EdA: Comment percevez-vous l’émergence de Daech aux Philippines et dans le reste de la région ?

Mgr Orlando Quevedo: Daech appâte beaucoup de jeunes gens en Indonésie, en Malaisie et aux Philippines. Le rêve d’un califat vainqueur et dominant sert d’étendard contre la pauvreté et le sentiment d’injustice. Ce rêve est également la réponse des fondamentalistes face à un monde dont la culture plus matérialiste et relativement séculière ne considère pas Dieu comme partie intégrante de la scène publique.

Si le projet de Loi fondamentale Bangsamoro (BBL) est à nouveau rejeté au Congrès, je crains que ce revers ne soit désastreux et ne compromette inévitablement tout espoir de changement et de dialogue politique. Alors au sein même du pays Bangsamoro, l’Etat islamique récupérera les sympathies de beaucoup. Voilà la crainte que partagent le Front Moro Islamique de Libération MILF, en pourparlers de paix avec les autorités philippines, et tous les partisans modérés du Bangsamoro.

Quand, lors des auditions au Congrès, la représentante gouvernementale pour les pourparlers de paix avait évoqué le risque d’une radicalisation de la violence, les parlementaires avaient fustigé une tentative de chantage pour leur faire accepter le projet de loi. Aujourd’hui, il n’est plus question de chantage. La menace terroriste concerne réellement l’ensemble de la région et tout particulièrement Mindanao.

Q: Dans quelle mesure la minorité chrétienne est-elle visée par Daech ?

R: La menace de l’Etat islamique à Mindanao dans le but d’y fonder une base en terre Bangsamoro a de quoi susciter la peur parmi les chrétiens. Pensons au groupe des frères Maute à Marawi, ou encore à Abou Sayyaf.

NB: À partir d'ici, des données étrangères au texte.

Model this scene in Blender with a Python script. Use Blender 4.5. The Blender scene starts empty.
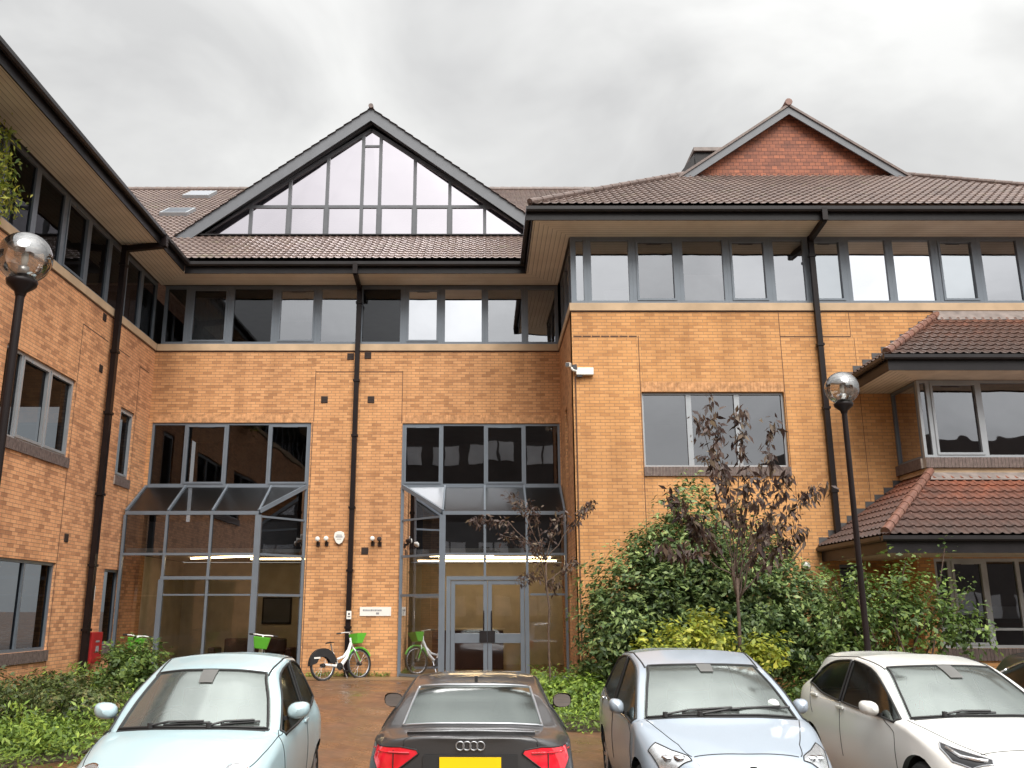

Pour l’heure, les Combattants islamiques pour la liberté de Bangsamoro [BIFF, mouvement dissident du MILF qui refuse les termes de l’accord du 27 mars 2014] ont exclu d’exécuter des chrétiens, contrairement au groupe Maute. Néanmoins, par le passé, les BIFF ont déjà détruit des images sacrées et des statues catholiques.

Mais si d’autres Moros inspirés par l’Etat islamique s’attaquent à leur tour à des chrétiens, nous ignorons comment réagiront les BIFF et les autres groupes. Le MILF lui-même pourrait être incapable de maintenir le contrôle de ses différentes factions.

Q: A Marawi, le groupe Maute retient une centaine d’otages, dont le vicaire général de la cathédrale de Marawi, le Père Chito Suganob, enlevé le 23 mai avec des paroissiens en pleine messe…

R: Il fut un temps où le président de notre pays, Rodrigo Duterte, s’était déclaré disposé à négocier avec Abou Sayyaf et avec la Nouvelle armée du peuple, la branche armée du parti communiste philippin. Je pense qu’il serait extrêmement délicat de négocier avec le groupe Maute. Son idéologie et ses actes antichrétiens portent la marque de Daech. Il en va de même pour le groupe Abou Sayyaf.

Pour autant, au fil des années, les enlèvements contre rançon sont devenus une source de profits et ont rempli les coffres des rebelles de millions de dollars. Certains combattants seraient tentés de rendre les armes à cause de la pression accrue de l’armée gouvernementale. Et donc il est moins probable que le gouvernement négocie avec les combattants restants puisque, selon l’armée, Abou Sayyaf perd du terrain lentement mais sûrement.

Au sujet du pays Moro, le Bangsamoro, je suis avant tout pour la paix. Si tous les groupes admettaient que la BBL répond adéquatement au désir d’autodétermination et fait droit aux injustices historiques subies par les musulmans, alors il serait possible d’aboutir à la paix. Ce dont tout le monde profiterait.

Q: Quels sont les enjeux actuels du dialogue interreligieux ?

R: Face au rajeunissement des recrues Moros chez l’Etat islamique, plus que jamais le dialogue interreligieux est essentiel. Il nous faut le renforcer en y intégrant plus de monde à tous les niveaux; que ce soit au plus haut niveau, à Mindanao, via la Conférence des évêques et des oulémas, ou au niveau local. Désormais, il faut se concentrer sur les représentants religieux locaux, sur leur vocation à transmettre aux jeunes esprits les véritables principes de paix de leur religion respective.

D’une manière plus efficace et plus systématique, les représentants religieux et les institutions éducatives religieuses doivent mettre en avant l’authenticité de la doctrine révélée, que ce soit à partir du Coran ou de la Bible. Il faut enseigner le sens de la ‘Parole commune’: l’amour de Dieu et l’amour de son voisin.